By the end of the fragment we have seen several more instances of Charlotte’s amusement, and other more serious sentiments that the narrator invites the reader to share. She finds Miss Denham’s behavior “very amusing—or very melancholy, just as Satire or Morality might prevail” (396). She is slower to judge Sir Edward Denham, but soon “she began to think him downright silly” (398). Her sympathy is recruited on their behalf, however, when she is engaged in conversation by the dowager Lady Denham, who betrays her meanness towards her young relatives. Charlotte’s reaction is “divided between amusement & indignation” (402), and this complicated response leads to a meditation on the pervasive effect of a rich person’s bad character on all who come into contact with her.
Charlotte’s affections are not yet engaged. Perhaps they will be when she gets to know Mr. Sidney Parker, who has just arrived when the fragment breaks off. Charlotte would perhaps have been a heroine quite closely aligned with the implied author, as might be assumed from the intelligent and sensible way she reacts to the words and actions of the other characters, but there is no way of knowing.

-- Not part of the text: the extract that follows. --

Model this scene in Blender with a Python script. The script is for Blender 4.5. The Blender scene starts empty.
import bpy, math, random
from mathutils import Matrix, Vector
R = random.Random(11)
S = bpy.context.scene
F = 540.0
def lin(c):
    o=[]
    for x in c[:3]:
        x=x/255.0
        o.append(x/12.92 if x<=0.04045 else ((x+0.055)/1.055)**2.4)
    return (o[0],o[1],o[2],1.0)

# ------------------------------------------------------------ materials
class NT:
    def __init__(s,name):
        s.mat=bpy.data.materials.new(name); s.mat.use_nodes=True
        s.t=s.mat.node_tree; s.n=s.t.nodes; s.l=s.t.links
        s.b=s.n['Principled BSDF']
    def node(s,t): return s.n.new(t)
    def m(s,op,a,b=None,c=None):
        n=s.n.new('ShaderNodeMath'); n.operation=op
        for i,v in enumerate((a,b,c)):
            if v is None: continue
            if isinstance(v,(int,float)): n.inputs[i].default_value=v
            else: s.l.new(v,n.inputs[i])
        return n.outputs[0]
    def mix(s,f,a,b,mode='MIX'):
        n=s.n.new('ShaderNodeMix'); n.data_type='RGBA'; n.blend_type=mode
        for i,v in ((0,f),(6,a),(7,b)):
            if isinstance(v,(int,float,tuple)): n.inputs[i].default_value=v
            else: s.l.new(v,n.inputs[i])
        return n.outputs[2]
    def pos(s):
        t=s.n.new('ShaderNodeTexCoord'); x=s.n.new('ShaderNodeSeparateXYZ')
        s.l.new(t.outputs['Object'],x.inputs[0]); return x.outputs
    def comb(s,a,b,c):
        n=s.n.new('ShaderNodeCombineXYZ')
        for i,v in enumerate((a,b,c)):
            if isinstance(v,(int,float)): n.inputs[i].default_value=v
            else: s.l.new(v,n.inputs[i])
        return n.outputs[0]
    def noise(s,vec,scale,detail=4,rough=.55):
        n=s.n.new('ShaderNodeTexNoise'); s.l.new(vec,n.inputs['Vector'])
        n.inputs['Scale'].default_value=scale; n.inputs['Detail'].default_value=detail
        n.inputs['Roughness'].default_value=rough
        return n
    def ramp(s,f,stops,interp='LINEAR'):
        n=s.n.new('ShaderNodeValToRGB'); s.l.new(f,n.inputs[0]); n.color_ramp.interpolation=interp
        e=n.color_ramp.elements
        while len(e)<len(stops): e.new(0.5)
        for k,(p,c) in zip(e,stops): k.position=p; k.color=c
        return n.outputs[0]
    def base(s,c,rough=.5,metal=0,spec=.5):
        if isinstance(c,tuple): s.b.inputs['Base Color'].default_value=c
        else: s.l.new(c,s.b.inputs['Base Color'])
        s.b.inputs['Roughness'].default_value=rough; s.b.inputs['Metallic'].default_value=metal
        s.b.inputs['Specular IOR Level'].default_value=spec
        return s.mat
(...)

So what can be said about Austen and her heroines? None of them is Austen: as Harris points out, it is a damaging generalization about female authors that they can only write “confessionally, self-reflexively, and realistically about themselves” (13). It limits our appreciation of Austen’s consummate artistry not to see how carefully constructed and varied are the relationships between the narrators and heroines in each of her novels, and the profound effect that these relationships have on the world of each novel and our experiences in reading them.